In the spring of 1799, when the approach of the French fleet from Brest rendered it necessary for Lord Nelson, then at Palermo, to collect all his line-of-battle ships about him, Captain Foote was directed to take charge of the blockade of the Bay of Naples, and co-operate with a land force consisting of a few regular troops of four different nations, and with the armed rabble commanded by Cardinal Ruffo, his Sicilian Majesty’s Vicar-General and confidential agent[1]. On the 22d May, the Seahorse anchored off Procida, where Captain Foote found the Perseus bomb, San Leon and Mutine brigs, a Neapolitan frigate, and several gun-boats, the whole of which he took under his orders.

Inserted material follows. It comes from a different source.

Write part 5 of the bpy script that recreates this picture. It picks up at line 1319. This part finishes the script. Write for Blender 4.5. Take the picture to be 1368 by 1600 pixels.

The transactions in that quarter during the ensuing summer, have been much" discussed both at home and abroad; and, owing to the perversion of facts, not generally with that

  1. In our memoir of Sir Benjamin Hallowell (See Note † at p. 472,) we have already alluded to the ineffectual attempt made by the King of the two Sicilies, to expel the French from his territories, as well as from those of the Holy Pontiff. On the 23d Jan. 1799, the Neapolitan army having been previously dispersed, a body of the republican troops under General Championet, notwithstanding the obstinate resistance they met with from the lazzaroni, or mob of Naples, possessed themselves of that place, from which the King and his family had already withdrawn, and been conveyed to Palermo in Lord Nelson’s flag-ship, the Vanguard. On the 2d April following, a detachment from his Lordship’s squadron, under the orders of Captain Troubridge, entered the bay, and after taking possession of Procida, Ischia, Capri, and the other islands in that neighbourhood, proceeded to blockade the city and adjacent towns, for the purpose of preventing the enemy in those places from getting any supplies of corn, or other articles, by sea. The ships of the line being required at Palermo to reinforce their Admiral, the command of the vessels left on that service devolved upon Captain Foote, about the middle of May.